Nel 1999 – ai tempi del documentario Intervista a mia madre, girato dagli stessi registi quando sullo sfondo c’era una Napoli fiduciosa e in attesa – Fabio e Salvatore avevano dodici anni, Adele e Silvana quattordici. Raccontavano le loro vite – tutte casa, in famiglia, e nei vicoli del quartiere – e per il futuro sognavano tante cose belle.
Nel 2009 – dieci anni dopo quindi, in una città sfiduciata e paralizzata – Agostino Ferrente e Giovanni Piperno sono tornati a cercarli, hanno ripreso il racconto delle loro vite e li hanno inseguiti passo passo per quattro anni, fino al 2012, mescolando la narrazione del presente con brani delle interviste del passato.
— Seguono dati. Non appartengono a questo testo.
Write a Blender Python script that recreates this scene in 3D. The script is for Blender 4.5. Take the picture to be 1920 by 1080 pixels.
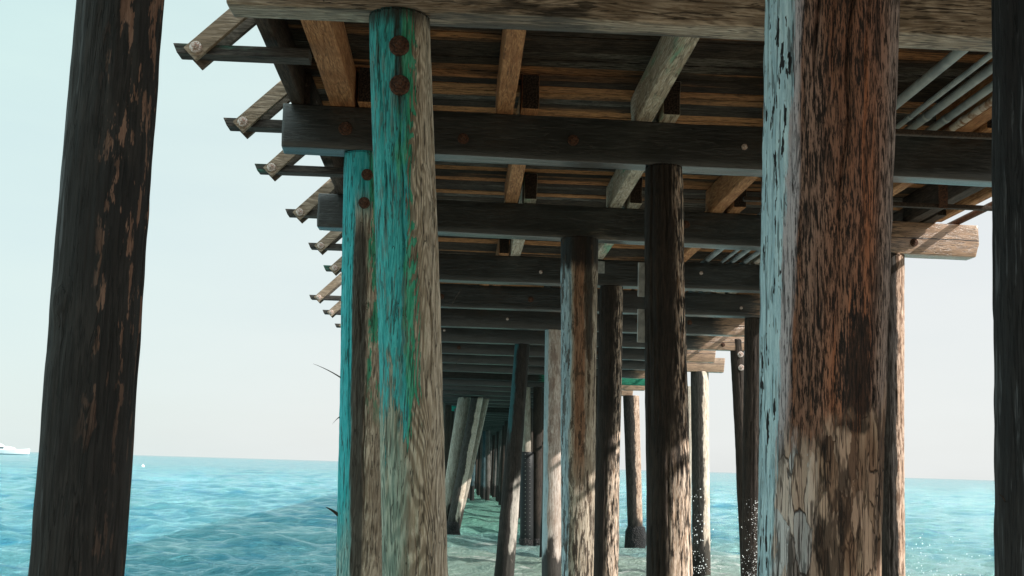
import bpy, bmesh, math, random
import numpy as np
from mathutils import Vector, Matrix

sc = bpy.context.scene
for o in list(bpy.data.objects): bpy.data.objects.remove(o)
C = sc.collection

# ------------------------------------------------------------------ camera
cam_d = bpy.data.cameras.new('camera'); cam = bpy.data.objects.new('camera', cam_d); C.objects.link(cam)
cam_d.sensor_width = 36.0; cam_d.lens = 41.25; cam_d.clip_start = .05; cam_d.clip_end = 80000
YAW, PITCH, ROLL = 0.04052718, 0.1505769, 0.02939153
f = Vector((math.sin(YAW)*math.cos(PITCH), math.cos(YAW)*math.cos(PITCH), math.sin(PITCH)))
r0 = Vector((math.cos(YAW), -math.sin(YAW), 0)); u0 = r0.cross(f)
r = r0*math.cos(ROLL)+u0*math.sin(ROLL); u = -r0*math.sin(ROLL)+u0*math.cos(ROLL)
M4 = Matrix((r, u, -f)).transposed().to_4x4(); M4.translation = Vector((0, 0, 3.0))
cam.matrix_world = M4
sc.camera = cam

# ------------------------------------------------------------------ sky and sun
SUN_AZ, SUN_EL = math.radians(110), math.radians(35)
w = bpy.data.worlds.new('World'); sc.world = w; w.use_nodes = True
wt = w.node_tree; wn = wt.nodes; wl = wt.links
bg = wn['Background']
sky = wn.new('ShaderNodeTexSky'); sky.sky_type = 'NISHITA'; sky.sun_disc = False
sky.sun_elevation = SUN_EL; sky.sun_rotation = SUN_AZ
sky.air_density = 1.0; sky.dust_density = 1.6; sky.ozone_density = 1.0; sky.altitude = 0
tc = wn.new('ShaderNodeTexCoord'); mp = wn.new('ShaderNodeMapping'); mp.inputs['Scale'].default_value = (1.2, 1.2, 5.0)
wl.new(tc.outputs['Generated'], mp.inputs[0])
cn = wn.new('ShaderNodeTexNoise'); cn.inputs['Scale'].default_value = 3.2; cn.inputs['Detail'].default_value = 6; cn.inputs['Roughness'].default_value = .55
wl.new(mp.outputs[0], cn.inputs['Vector'])
cr = wn.new('ShaderNodeMapRange'); cr.inputs[1].default_value = .35; cr.inputs[2].default_value = .75; cr.inputs[3].default_value = .86; cr.inputs[4].default_value = .96
wl.new(cn.outputs[0], cr.inputs[0])
mixc = wn.new('ShaderNodeMix'); mixc.data_type = 'RGBA'
wl.new(cr.outputs[0], mixc.inputs['Factor']); wl.new(sky.outputs[0], mixc.inputs['A'])
sxyz = wn.new('ShaderNodeSeparateXYZ'); wl.new(tc.outputs['Generated'], sxyz.inputs[0])
vr = wn.new('ShaderNodeMapRange'); vr.inputs[1].default_value = -.42; vr.inputs[2].default_value = .38; wl.new(sxyz.outputs[0], vr.inputs[0])
vz = wn.new('ShaderNodeMapRange'); vz.inputs[1].default_value = .36; vz.inputs[2].default_value = .02; wl.new(sxyz.outputs[2], vz.inputs[0])
vm = wn.new('ShaderNodeMath'); vm.operation = 'MULTIPLY_ADD'; wl.new(vz.outputs[0], vm.inputs[0]); vm.inputs[1].default_value = .55; wl.new(vr.outputs[0], vm.inputs[2]); vm.use_clamp = True
vc = wn.new('ShaderNodeMix'); vc.data_type = 'RGBA'; wl.new(vm.outputs[0], vc.inputs['Factor']); vc.inputs['A'].default_value = (4.25, 5.75, 5.55, 1); vc.inputs['B'].default_value = (5.55, 5.72, 5.68, 1)
zr_ = wn.new('ShaderNodeMapRange'); zr_.interpolation_type = 'SMOOTHSTEP'; zr_.inputs[1].default_value = .36; zr_.inputs[2].default_value = .66; zr_.inputs[3].default_value = 1.0; zr_.inputs[4].default_value = 2.5; wl.new(sxyz.outputs[2], zr_.inputs[0])
vb = wn.new('ShaderNodeVectorMath'); vb.operation = 'SCALE'; wl.new(vc.outputs['Result'], vb.inputs[0]); wl.new(zr_.outputs[0], vb.inputs['Scale'])   # upper sky brightened out of view as added fill light
wl.new(vb.outputs[0], mixc.inputs['B'])                      # thin bright cloud veil, cooler away from the sun
wl.new(mixc.outputs['Result'], bg.inputs['Color']); bg.inputs['Strength'].default_value = 0.12

sd = bpy.data.lights.new('sun', 'SUN'); sd.energy = 5.0; sd.angle = math.radians(.6); sd.color = (1.0, .95, .88)
so = bpy.data.objects.new('sun', sd); C.objects.link(so)
to_sun = Vector((math.sin(SUN_AZ)*math.cos(SUN_EL), math.cos(SUN_AZ)*math.cos(SUN_EL), math.sin(SUN_EL)))
so.rotation_euler = to_sun.to_track_quat('Z', 'Y').to_euler(); so.location = (60, -30, 60)
vs = sc.view_settings; vs.view_transform = 'Standard'; vs.look = 'None'; vs.gamma = 1; vs.use_curve_mapping = False; vs.exposure = 0.38
try: sc.cycles.max_bounces = 8; sc.cycles.diffuse_bounces = 5
except Exception: pass

# ------------------------------------------------------------------ numpy noise
_rng = np.random.RandomState(7); _T = _rng.rand(64, 64, 64).astype(np.float32)
def vnoise(p):
    p = np.asarray(p, dtype=np.float64); i = np.floor(p).astype(np.int64); t = p-i; t = t*t*(3-2*t); i &= 63; j = (i+1) & 63
    x0, y0, z0 = i[:, 0], i[:, 1], i[:, 2]; x1, y1, z1 = j[:, 0], j[:, 1], j[:, 2]; tx, ty, tz = t[:, 0], t[:, 1], t[:, 2]
    a = _T[x0, y0, z0]*(1-tx)+_T[x1, y0, z0]*tx; b = _T[x0, y1, z0]*(1-tx)+_T[x1, y1, z0]*tx
    c = _T[x0, y0, z1]*(1-tx)+_T[x1, y0, z1]*tx; d = _T[x0, y1, z1]*(1-tx)+_T[x1, y1, z1]*tx
    return (a*(1-ty)+b*ty)*(1-tz)+(c*(1-ty)+d*ty)*tz
def fbm(p, n=3):
    s = 0; a = .5
    for k in range(n): s = s+a*(vnoise(p*(2**k)+k*11.3)-.5); a *= .5
    return s*2
def sstep(a, b, x): t = np.clip((x-a)/(b-a), 0, 1); return t*t*(3-2*t)

# ------------------------------------------------------------------ object helpers
def link(name, me, mat=None, parent=None, loc=(0, 0, 0), smooth=True):
    o = bpy.data.objects.new(name, me); C.objects.link(o); o.location = loc
    if mat is not None: me.materials.append(mat)
    if parent is not None: o.parent = parent
    if smooth and len(me.polygons): me.polygons.foreach_set('use_smooth', np.ones(len(me.polygons), dtype=bool))
    return o
def mesh(name, V, F):
    me = bpy.data.meshes.new(name); me.from_pydata([tuple(map(float, v)) for v in V], [], F); me.update(); return me
def tag(o, label=None, cat=None, group=None, kind=None):
    for k, v in (('label', label), ('category', cat), ('group', group), ('kind', kind)):
        if v: o[k] = v
    return o
def empty(name, loc=(0, 0, 0)):
    o = bpy.data.objects.new(name, None); C.objects.link(o); o.location = loc; o.empty_display_size = .2; return o
def grid_mesh(name, G, closed=True, caps=True):
    """G: (rows, cols, 3) -> quads"""
    n, m, _ = G.shape; me = bpy.data.meshes.new(name); V = G.reshape(-1, 3)
    a = np.arange(n-1)[:, None]*m; cc = np.arange(m if closed else m-1)[None, :]; c2 = (cc+1) % m
    Q = np.stack([a+cc, a+c2, a+m+c2, a+m+cc], -1).reshape(-1, 4)
    faces = [tuple(q) for q in Q.tolist()]
    if caps and closed: faces.append(tuple(range(m-1, -1, -1))); faces.append(tuple(range((n-1)*m, n*m)))
    me.from_pydata([tuple(v) for v in V.tolist()], [], faces); me.update(); return me
def rect_section(w, h, bev=.012, dense=False):
    """rounded rectangle outline, w along u and h along v, centred"""
    a, b = w/2, h/2; pts = []
    cs = [(a-bev, b-bev, 0), (-a+bev, b-bev, 90), (-a+bev, -b+bev, 180), (a-bev, -b+bev, 270)]
    for i, (cx, cy, a0) in enumerate(cs):
        for k in range(3):
            t = math.radians(a0+45*k); pts.append((cx+bev*math.cos(t), cy+bev*math.sin(t)))
        if dense:
            nx, ny, a1 = cs[(i+1) % 4]; t1 = math.radians(a1)
            e0 = pts[-1]; e1 = (nx+bev*math.cos(t1), ny+bev*math.sin(t1))
            for k in range(1, 5): pts.append((e0[0]+(e1[0]-e0[0])*k/5, e0[1]+(e1[1]-e0[1])*k/5))
    return np.array(pts)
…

Fabio, Salvatore, Adele e Silvana sono quattro adulti e sono riusciti a fare ben poco ma conducono esistenze dignitose e pulite. E poi nei loro occhi c’è la stessa luce speciale di un tempo, le speranze – per quanto disilluse e un po’sbiadite – ci sono ancora e il desiderio di farcela è sempre vivo.
Già, vivo. E vero. E commovente. E contagioso. E coinvolgente.
Così è Le cose belle, davvero un peccato perderlo.